The fresh feed to the process contains 19.6 wt% K2SO4. The wet filter cake consists of solid K2SO4 crystals and a 40.0 wt% K2SO4 solution in a ratio 10 kg crystals/kg solution. The filtrate, also a 40.0% solution, is recycled to join the fresh feed. Of the water fed to the evaporator, 45.0% is evaporated.
The evaporator has a maximum capacity of 175 kg water evaporated/s.
(a) Assume the process is operating at maximum capacity. Draw and label a flowchart and do the degree-of-freedom analysis for the overall system, the recycle—fresh feed mixing point, the evaporator, and the crystallizer. Then write in an efficient order (minimizing simultaneous equations) the equations you would solve to determine all unknown stream variables.

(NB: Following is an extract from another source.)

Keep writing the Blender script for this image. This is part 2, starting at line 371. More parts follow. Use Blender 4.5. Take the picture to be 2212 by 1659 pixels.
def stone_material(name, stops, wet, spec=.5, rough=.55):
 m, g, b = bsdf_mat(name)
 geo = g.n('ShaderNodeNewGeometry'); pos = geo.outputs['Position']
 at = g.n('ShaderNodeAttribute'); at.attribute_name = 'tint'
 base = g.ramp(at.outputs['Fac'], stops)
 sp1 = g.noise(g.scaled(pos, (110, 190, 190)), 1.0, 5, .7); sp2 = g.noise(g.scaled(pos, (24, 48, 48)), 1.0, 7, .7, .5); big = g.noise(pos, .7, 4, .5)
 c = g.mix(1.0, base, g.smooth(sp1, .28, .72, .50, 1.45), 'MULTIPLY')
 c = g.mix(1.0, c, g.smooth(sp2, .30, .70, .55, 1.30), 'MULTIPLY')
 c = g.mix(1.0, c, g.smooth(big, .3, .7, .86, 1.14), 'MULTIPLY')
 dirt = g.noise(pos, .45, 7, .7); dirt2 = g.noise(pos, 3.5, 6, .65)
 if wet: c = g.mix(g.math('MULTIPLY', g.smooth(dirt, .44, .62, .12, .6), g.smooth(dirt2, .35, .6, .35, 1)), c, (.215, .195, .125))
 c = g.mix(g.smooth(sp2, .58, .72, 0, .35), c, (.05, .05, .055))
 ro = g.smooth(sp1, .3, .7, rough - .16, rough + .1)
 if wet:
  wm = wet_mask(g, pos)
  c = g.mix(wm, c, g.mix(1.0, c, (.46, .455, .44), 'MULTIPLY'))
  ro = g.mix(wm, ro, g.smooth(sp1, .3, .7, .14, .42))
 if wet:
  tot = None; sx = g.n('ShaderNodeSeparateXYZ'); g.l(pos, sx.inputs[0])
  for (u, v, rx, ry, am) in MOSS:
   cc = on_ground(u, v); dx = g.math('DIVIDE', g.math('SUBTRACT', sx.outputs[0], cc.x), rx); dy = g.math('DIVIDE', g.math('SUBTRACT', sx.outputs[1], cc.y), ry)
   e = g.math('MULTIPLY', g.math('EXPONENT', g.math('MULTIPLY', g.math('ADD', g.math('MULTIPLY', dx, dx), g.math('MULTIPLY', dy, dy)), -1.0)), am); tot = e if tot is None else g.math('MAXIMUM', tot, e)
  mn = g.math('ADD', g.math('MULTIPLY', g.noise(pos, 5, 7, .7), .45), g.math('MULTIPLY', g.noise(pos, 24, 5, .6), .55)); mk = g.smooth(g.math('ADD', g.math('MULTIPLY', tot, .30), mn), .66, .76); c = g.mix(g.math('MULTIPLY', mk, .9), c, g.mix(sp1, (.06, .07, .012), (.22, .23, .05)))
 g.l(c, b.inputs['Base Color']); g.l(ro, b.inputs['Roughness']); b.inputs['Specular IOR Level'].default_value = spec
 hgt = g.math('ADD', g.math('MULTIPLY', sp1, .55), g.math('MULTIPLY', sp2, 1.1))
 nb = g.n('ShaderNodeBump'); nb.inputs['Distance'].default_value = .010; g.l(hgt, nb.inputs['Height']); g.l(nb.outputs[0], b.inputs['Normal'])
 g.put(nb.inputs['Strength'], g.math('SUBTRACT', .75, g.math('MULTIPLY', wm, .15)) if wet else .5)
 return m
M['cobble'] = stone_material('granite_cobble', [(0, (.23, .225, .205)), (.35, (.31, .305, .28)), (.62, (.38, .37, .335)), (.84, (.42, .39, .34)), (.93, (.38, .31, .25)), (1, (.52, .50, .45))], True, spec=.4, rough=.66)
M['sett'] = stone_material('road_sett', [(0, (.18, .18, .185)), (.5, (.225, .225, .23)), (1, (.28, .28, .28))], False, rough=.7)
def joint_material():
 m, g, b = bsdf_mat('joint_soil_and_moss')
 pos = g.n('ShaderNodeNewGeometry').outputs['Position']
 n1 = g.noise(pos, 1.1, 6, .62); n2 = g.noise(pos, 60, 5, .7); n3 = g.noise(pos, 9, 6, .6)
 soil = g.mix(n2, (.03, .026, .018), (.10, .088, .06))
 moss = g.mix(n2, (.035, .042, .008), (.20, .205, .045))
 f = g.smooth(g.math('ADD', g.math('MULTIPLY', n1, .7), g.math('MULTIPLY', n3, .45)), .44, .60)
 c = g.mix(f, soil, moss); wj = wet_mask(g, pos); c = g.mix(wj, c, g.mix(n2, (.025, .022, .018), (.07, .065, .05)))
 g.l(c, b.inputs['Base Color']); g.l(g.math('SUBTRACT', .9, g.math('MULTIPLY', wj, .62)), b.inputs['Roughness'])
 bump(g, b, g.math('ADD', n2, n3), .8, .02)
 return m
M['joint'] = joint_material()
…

In each equation circle the variable for which you would solve, but don’t do the calculations.
(b) Calculate the maximum production rate of solid K2SO4 the rate at which fresh feed must be supplied to achieve this production rate, and the ratio kg recycle/kg fresh feed.
(c) Calculate the composition and feed rate of the stream entering the crystallizer if the process is scaled to 75% of its maximum capacity.
(d) The wet filter cake is subjected to another operation after leaving the filter Suggest what it might be. Also list what you think the principal operating costs for this process might be.
*(e) Use an equation-solving computer program to solve the equations derived in part (a). Verify that you get the same solutions determined in part (b).